START Projekt: Spektralanalysis und Anwendungen auf Solitonengleichungen
Von Wasserwellen kennt man aus der Alltagserfahrung zwei Phänomene: In Bereichen, in denen sie durch lineare Gleichungen beschrieben werden, bewirkt die so genannte Dispersion, dass Wellen zerlaufen. In Bereichen, in denen nichtlineare Effekte wirksam werden, beobachten wir das Brechen von Wellen. Umso überraschender war die Beobachtung des jungen Ingenieurs John Scott Russell im Jahre 1834, dass sich beide Effekte die Waage halten können und dann zu Wellen führen, die sich ohne Veränderung ihrer Form ausbreiten. Solche Wellen werden als Solitonen bezeichnet. Es dauerte bis 1895 bis dieses Phänomen auch theoretisch durch die Korteweg-de Vries-Gleichung (KdV) erklärt werden konnte, jedoch erst über hundert Jahre später wurde die wahre Bedeutung der Entdeckung erkannt:

Um 1955 war man davon überzeugt, dass sich die Energie eines Systems von gekoppelten Oszillatoren durch das Vorhandensein einer kleinen nichtlinearen Störung gleichmäßig auf alle Eigenschwingungen verteilen würde. Umso überraschender war das Ergebnis eines Computerexperiments von Enrico Fermi, John Pasta und Stanislaw Ulam, welches stattdessen ein quasi-periodisches Verhalten der Energieverteilung zeigte, d.h., die Energieverteilung kehrt immer wieder praktisch zur Anfangsverteilung zurück. Es dauerte weitere zehn Jahre, bis es Martin Kruskal und Norman Zabuski gelang, den Grundstein zur Erklärung dieses Phänomens zu legen, indem sie zeigten, dass das FPU Experiment durch die KdV-Gleichung beschrieben werden kann, also jene Gleichung, die auch Russels Wasserwellen beschreibt. Mehr noch, sie belegten mit weiteren Computerexperimenten, dass unabhängig von der Ausgangswellenform nach langer Zeit nur noch eine Anzahl von Solitonen überbleibt, dass Solitonen also der stabile Bestandteil von KdV-Lösungen sind! Die mathematische Lösung der KdV-Gleichung gelang kurz darauf Clifford Gardner, John Greene, Martin Kruskal und Robert Miura mit Hilfe der inversen Streutheorie aus der Quantenmechanik, wodurch zwei zuvor unzusammenhängende Gebiete plötzlich verbunden wurden. Peter Lax schlussendlich entwickelte einen einheitlichen Zugang, der die Erweiterung auf andere Solitonengleichungen erlaubte.
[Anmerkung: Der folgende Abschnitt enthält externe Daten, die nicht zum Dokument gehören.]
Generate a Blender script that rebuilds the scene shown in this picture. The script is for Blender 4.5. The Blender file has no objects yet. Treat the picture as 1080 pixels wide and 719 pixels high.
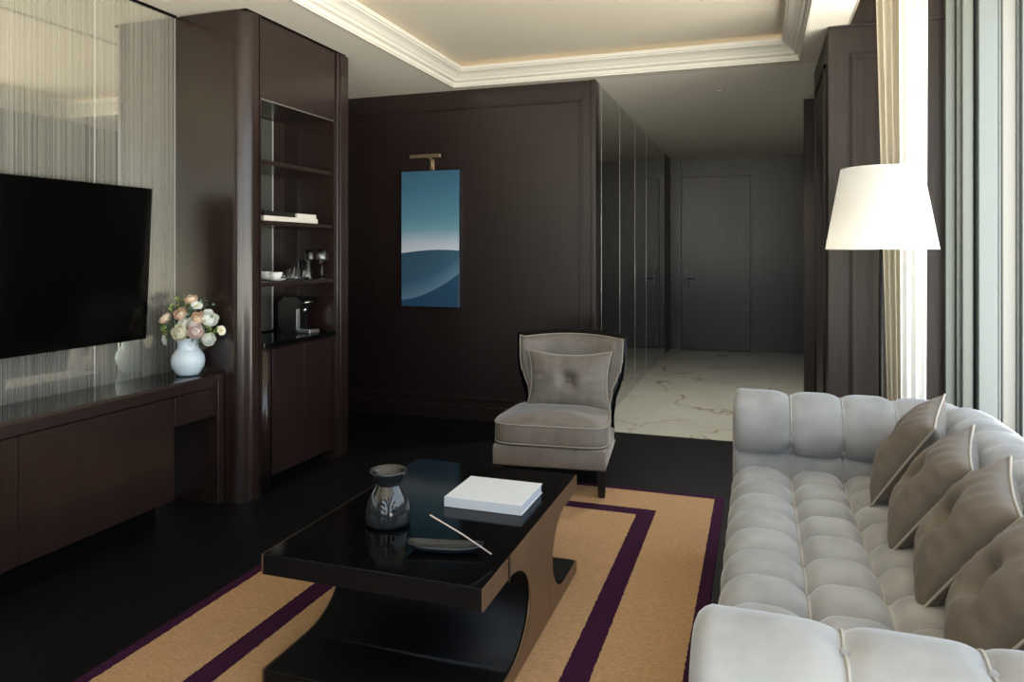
import bpy, bmesh, math, random
from mathutils import Vector, Matrix
random.seed(7)
PI = math.pi
S = bpy.context.scene
COL = S.collection
R = math.radians

# ------------------------------------------------------------------ helpers
class MB:
    """collects geometry of ONE mesh object"""
    def __init__(s): s.bm = bmesh.new()
    def box(s, x0, x1, y0, y1, z0, z1, bev=0.0, seg=2, mi=0):
        n0 = set(s.bm.verts)
        r = bmesh.ops.create_cube(s.bm, size=1)
        vs = r['verts']
        for v in vs:
            v.co = Vector(((x0+x1)/2+v.co.x*(x1-x0), (y0+y1)/2+v.co.y*(y1-y0), (z0+z1)/2+v.co.z*(z1-z0)))
        fs = {f for v in vs for f in v.link_faces}
        for f in fs: f.material_index = mi
        if bev > 0:
            es = list({e for v in vs for e in v.link_edges})
            bmesh.ops.bevel(s.bm, geom=es, offset=bev, segments=seg, profile=.5, affect='EDGES')
        return [v for v in s.bm.verts if v not in n0]
    def prism(s, pts, z0, z1, axis='z', mi=0, smooth=False):
        """polygon pts extruded; axis z: pts=(x,y); axis x: pts=(y,z); axis y: pts=(x,z)"""
        def P(p, h):
            if axis == 'z': return (p[0], p[1], h)
            if axis == 'x': return (h, p[0], p[1])
            return (p[0], h, p[1])
        a = [s.bm.verts.new(P(p, z0)) for p in pts]
        b = [s.bm.verts.new(P(p, z1)) for p in pts]
        n = len(pts)
        fs = [s.bm.faces.new(a[::-1]), s.bm.faces.new(b)]
        for i in range(n):
            f = s.bm.faces.new((a[i], a[(i+1) % n], b[(i+1) % n], b[i])); f.smooth = smooth; fs.append(f)
        for f in fs: f.material_index = mi
        return a+b
    def lathe(s, prof, seg=40, c=(0, 0, 0), smooth=True, mi=0, cap0=True, cap1=True):
        rings = []
        for (r, z) in prof:
            rings.append([s.bm.verts.new((c[0]+r*math.cos(2*PI*k/seg), c[1]+r*math.sin(2*PI*k/seg), c[2]+z)) for k in range(seg)])
        for i in range(len(rings)-1):
            for k in range(seg):
                f = s.bm.faces.new((rings[i][k], rings[i][(k+1) % seg], rings[i+1][(k+1) % seg], rings[i+1][k]))
                f.smooth = smooth; f.material_index = mi
        if cap0 and prof[0][0] > 1e-5: s.bm.faces.new(rings[0][::-1])
        if cap1 and prof[-1][0] > 1e-5: s.bm.faces.new(rings[-1])
        return [v for r in rings for v in r]
    def tube(s, pts, rad, seg=10, smooth=True, closed=False):
        pts = [Vector(p) for p in pts]
        n = len(pts); rings = []
        up = Vector((0, 0, 1))
        for i, p in enumerate(pts):
            if closed: t = (pts[(i+1) % n]-pts[(i-1) % n])
            else: t = pts[min(i+1, n-1)]-pts[max(i-1, 0)]
            t.normalize()
            u = up.cross(t)
            if u.length < 1e-3: u = Vector((1, 0, 0)).cross(t)
            u.normalize(); w = t.cross(u)
            r = rad[i] if isinstance(rad, (list, tuple)) else rad
            rings.append([s.bm.verts.new(p+u*r*math.cos(2*PI*k/seg)+w*r*math.sin(2*PI*k/seg)) for k in range(seg)])
        m = n if closed else n-1
        for i in range(m):
            A, B = rings[i], rings[(i+1) % n]
            for k in range(seg):
                f = s.bm.faces.new((A[k], A[(k+1) % seg], B[(k+1) % seg], B[k])); f.smooth = smooth
        if not closed:
            s.bm.faces.new(rings[0][::-1]); s.bm.faces.new(rings[-1])
    def grid(s, fn, nu, nv, smooth=True, mi=0, closeu=False, closev=False):
        V = [[s.bm.verts.new(fn(i/nu, j/nv)) for j in range(nv if closev else nv+1)] for i in range(nu if closeu else nu+1)]
        for i in range(nu):
            for j in range(nv):
                a = V[i][j]; b = V[(i+1) % len(V)][j]; c = V[(i+1) % len(V)][(j+1) % len(V[0])]; d = V[i][(j+1) % len(V[0])]
                f = s.bm.faces.new((a, b, c, d)); f.smooth = smooth; f.material_index = mi
        return V
    def face(s, pts, smooth=False, mi=0):
        f = s.bm.faces.new([s.bm.verts.new(p) for p in pts]); f.smooth = smooth; f.material_index = mi
        return f
    def xf(s, vs, M):
        for v in vs: v.co = M @ v.co
    def ball(s, c, r, seg=12, sz=1.0):
        n0 = set(s.bm.verts)
        bmesh.ops.create_uvsphere(s.bm, u_segments=seg, v_segments=max(6, seg//2), radius=r)
        for v in s.bm.verts:
            if v not in n0:
                v.co = Vector((c[0]+v.co.x, c[1]+v.co.y, c[2]+v.co.z*sz))
                for f in v.link_faces: f.smooth = True
    def build(s, name, mat, parent=None, recalc=True, smooth=None, **kw):
        if recalc: bmesh.ops.recalc_face_normals(s.bm, faces=s.bm.faces)
        me = bpy.data.meshes.new(name); s.bm.to_mesh(me); s.bm.free()
        if smooth is not None:
            for p in me.polygons: p.use_smooth = smooth
        for m in (mat if isinstance(mat, (list, tuple)) else [mat]): me.materials.append(m)
        o = bpy.data.objects.new(name, me); COL.objects.link(o)
        if parent is not None: o.parent = parent
        for k, v in kw.items(): o[k] = v
        return o

def thing(name, label, cat, loc=(0, 0, 0), rz=0, group=None):
    o = bpy.data.objects.new(name, None); COL.objects.link(o)
    o.empty_display_size = .1
    o.location = loc; o.rotation_euler = (0, 0, rz)
    o['label'] = label; o['category'] = cat
    if group: o['group'] = group
    return o
def tag(o, label, cat, group=None):
    o['label'] = label; o['category'] = cat
    if group: o['group'] = group
    return o
def struct(name, mb, mat, parent=None, **kw):
    o = mb.build(name, mat, parent, **kw)
    if parent is None: o['kind'] = 'structure'
    return o

# ------------------------------------------------------------------ materials
def mat(name, col=(.5, .5, .5), rough=.5, metal=0.0, **kw):
    m = bpy.data.materials.new(name); m.use_nodes = True
    b = m.node_tree.nodes['Principled BSDF']
    b.inputs['Base Color'].default_value = (*col, 1)
    b.inputs['Roughness'].default_value = rough
    b.inputs['Metallic'].default_value = metal
    for k, v in kw.items():
        k = k.replace('_', ' ')
        if k in b.inputs: b.inputs[k].default_value = v
    return m
def nodes(m): return m.node_tree.nodes, m.node_tree.links, m.node_tree.nodes['Principled BSDF']
def add_noise_col(m, c1, c2, scale=(1, 1, 1), nscale=10, detail=4, rough=None, bump=0, lo=.35, hi=.65, bdist=.002):
    N, L, b = nodes(m)
    tc = N.new('ShaderNodeTexCoord'); mp = N.new('ShaderNodeMapping'); mp.inputs['Scale'].default_value = scale
    nz = N.new('ShaderNodeTexNoise'); nz.inputs['Scale'].default_value = nscale; nz.inputs['Detail'].default_value = detail
    cr = N.new('ShaderNodeValToRGB')
    cr.color_ramp.elements[0].position = lo; cr.color_ramp.elements[0].color = (*c1, 1)
    cr.color_ramp.elements[1].position = hi; cr.color_ramp.elements[1].color = (*c2, 1)
    L.new(tc.outputs['Object'], mp.inputs['Vector']); L.new(mp.outputs[0], nz.inputs['Vector'])
    L.new(nz.outputs['Fac'], cr.inputs[0]); L.new(cr.outputs[0], b.inputs['Base Color'])
    if bump:
        bp = N.new('ShaderNodeBump'); bp.inputs['Strength'].default_value = bump; bp.inputs['Distance'].default_value = bdist
        L.new(nz.outputs['Fac'], bp.inputs['Height']); L.new(bp.outputs[0], b.inputs['Normal'])
    return m

wood = mat('dark_wood', rough=.27, Coat_Weight=.22, Coat_Roughness=.10)
add_noise_col(wood, (.0160, .0084, .0075), (.0235, .0130, .0115), scale=(14, 14, .9), nscale=3, detail=6)
wood_far = mat('far_wall_wood', rough=.36, Coat_Weight=.15, Coat_Roughness=.3)
add_noise_col(wood_far, (.0130, .0074, .0068), (.0188, .0112, .0102), scale=(16, 16, .8), nscale=3, detail=6)
wood_hall = mat('hall_wood', rough=.35)
add_noise_col(wood_hall, (.062, .058, .058), (.082, .078, .078), scale=(16, 16, .8), nscale=3, detail=5)
wood_pier = mat('pier_wood', rough=.42, Specular_IOR_Level=.25)
add_noise_col(wood_pier, (.022, .0165, .015), (.031, .0235, .021), scale=(16, 16, .8), nscale=3, detail=5)
floor_m = mat('black_wood_floor', rough=.5, Specular_IOR_Level=.12)
add_noise_col(floor_m, (.0032, .0032, .0038), (.0065, .0065, .0078), scale=(12, 1.2, 1), nscale=3, detail=5)
ceil_m = mat('ceiling_paint', (.72, .66, .56), .8)
soffit_m = mat('soffit_paint', (.80, .755, .68), .8)
cornice_m = mat('cornice_paint', (.68, .655, .61), .5)
black_gap = mat('black_shadow_gap', (.003, .003, .003), .9, Specular_IOR_Level=.05)
black_lac = mat('black_lacquer', (.0025, .0025, .003), .10, Coat_Weight=.0)
black_lac.node_tree.nodes['Principled BSDF'].inputs['Specular IOR Level'].default_value = .14
black_mat = mat('black_table_underside', (.003, .003, .0035), .5, Specular_IOR_Level=.2)
black_satin = mat('black_satin', (.006, .006, .007), .3)
bronze = mat('bronze_veneer', rough=.42, metal=.55)
add_noise_col(bronze, (.20, .125, .075), (.25, .16, .10), scale=(1, 14, 1), nscale=4, detail=4)
velvet = mat('grey_velvet', rough=.75, Sheen_Weight=.55, Sheen_Roughness=.35)
add_noise_col(velvet, (.268, .270, .272), (.345, .347, .350), scale=(1, 1, 1), nscale=9, detail=3, bump=.08)
velvet.node_tree.nodes['Principled BSDF'].inputs['Sheen Tint'].default_value = (.9, .93, 1, 1)
velvet_p = mat('taupe_cushion_velvet', rough=.75, Sheen_Weight=.12, Sheen_Roughness=.4)
add_noise_col(velvet_p, (.125, .103, .083), (.155, .13, .106), nscale=9, detail=3, bump=.08)
piping = mat('light_piping', (.36, .33, .28), .6)
piping_s = mat('sofa_piping', (.42, .40, .37), .6)
velvet_c = mat('chair_velvet', rough=.6, Sheen_Weight=.5, Sheen_Roughness=.3)
add_noise_col(velvet_c, (.150, .130, .113), (.195, .172, .150), nscale=12, detail=3, bump=.05)
white_gl = mat('white_ceramic', (.72, .83, .92), .3)
porcelain = mat('porcelain', (.8, .8, .78), .15)
paper = mat('paper_white', (.72, .76, .82), .45)
paper_edge = mat('paper_edge', (.62, .66, .72), .7)
glass = mat('clear_glass', (1, 1, 1), .02, Transmission_Weight=1.0, IOR=1.45)
chrome = mat('chrome', (.75, .75, .76), .15, 1.0)
steel = mat('brushed_steel', (.62, .62, .62), .35, 1.0)
brass = mat('aged_brass', (.33, .25, .17), .4, .8)
tv_m = mat('tv_screen', (.0015, .0015, .0015), .12, Specular_IOR_Level=.15)
tv_body = mat('tv_body', (.008, .008, .008), .4)
ceramic_dk = mat('glazed_black_ceramic', (.016, .018, .021), .16, 0, Coat_Weight=.6, Coat_Roughness=.06)
hole_m = mat('cut_out_black', (.001, .001, .001), .9)
frame_lt = mat('window_frame_light', (.185, .21, .218), .4)
frame_gr = mat('window_frame_greygreen', (.17, .19, .18), .4)
frame_cr = mat('window_frame_cream', (.30, .30, .29), .5)
gasket = mat('window_gasket', (.02, .015, .02), .6)
mirror_m = mat('hall_mirror', (.55, .56, .55), .02, 1.0)
mirror_edge = mat('mirror_bevel', (.8, .82, .8), .25, .6)
shade_m = mat('lamp_shade_fabric', (.9, .89, .86), .8)
EXTRA = {}

def stria():
    m = bpy.data.materials.new('striated_mirror'); m.use_nodes = True
    N = m.node_tree.nodes; L = m.node_tree.links; N.clear()
    out = N.new('ShaderNodeOutputMaterial'); mix = N.new('ShaderNodeMixShader')
    gl = N.new('ShaderNodeBsdfGlossy'); gl.inputs['Color'].default_value = (.80, .76, .62, 1); gl.inputs['Roughness'].default_value = .03
    df = N.new('ShaderNodeBsdfPrincipled'); df.inputs['Roughness'].default_value = .45; df.inputs['Metallic'].default_value = .2
    tc = N.new('ShaderNodeTexCoord'); mp = N.new('ShaderNodeMapping'); mp.inputs['Scale'].default_value = (1, 75, .12)
    nz = N.new('ShaderNodeTexNoise'); nz.inputs['Scale'].default_value = 1.6; nz.inputs['Detail'].default_value = 6; nz.inputs['Roughness'].default_value = .75
    L.new(tc.outputs['Object'], mp.inputs['Vector']); L.new(mp.outputs[0], nz.inputs['Vector'])
    cr = N.new('ShaderNodeValToRGB'); cr.color_ramp.elements[0].position = .38; cr.color_ramp.elements[1].position = .66
    cr.color_ramp.elements[0].color = (.34, .34, .34, 1); cr.color_ramp.elements[1].color = (.56, .56, .56, 1)
    L.new(nz.outputs['Fac'], cr.inputs[0])
    c2 = N.new('ShaderNodeValToRGB'); c2.color_ramp.elements[0].position = .35; c2.color_ramp.elements[1].position = .65
    c2.color_ramp.elements[0].color = (.27, .265, .235, 1); c2.color_ramp.elements[1].color = (.46, .455, .41, 1)
    L.new(nz.outputs['Fac'], c2.inputs[0]); L.new(c2.outputs[0], df.inputs['Base Color'])
    L.new(cr.outputs[0], mix.inputs[0]); L.new(gl.outputs[0], mix.inputs[1]); L.new(df.outputs[0], mix.inputs[2])
    L.new(mix.outputs[0], out.inputs[0])
    return m
striated = stria()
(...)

Seitdem hat dieses faszinierende Gebiet enormes Interesse auf sich gezogen und eine große Anzahl von wissenschaftlichen Arbeiten und Anwendungen hervorgebracht. In Glasfaserkabeln erreicht man zum Beispiel mit Hilfe von Solitonen heutzutage Übertragungsraten von (je nach Entfernung) bis zu 10TBit pro Sekunde.

Die meisten Arbeiten gehen von konstantem Hintergrund aus (keine Wellenauslenkung weit draußen). Der Fall von Solitonen, die sich auf einer periodischen Trägerwelle ausbreiten, ist noch im Anfangsstadium und wirft viele offene Fragen auf, zu deren Lösung dieses Projekt einen wichtigen Beitrag leisten soll. Die dabei auftretenden mathematischen Probleme sind sowohl in der Quantenmechanik (Streutheorie in Kristallen (Metallen) bzw. zwei gekoppelten Kristallstücken) als auch in der nichtlinearen Optik von Interesse.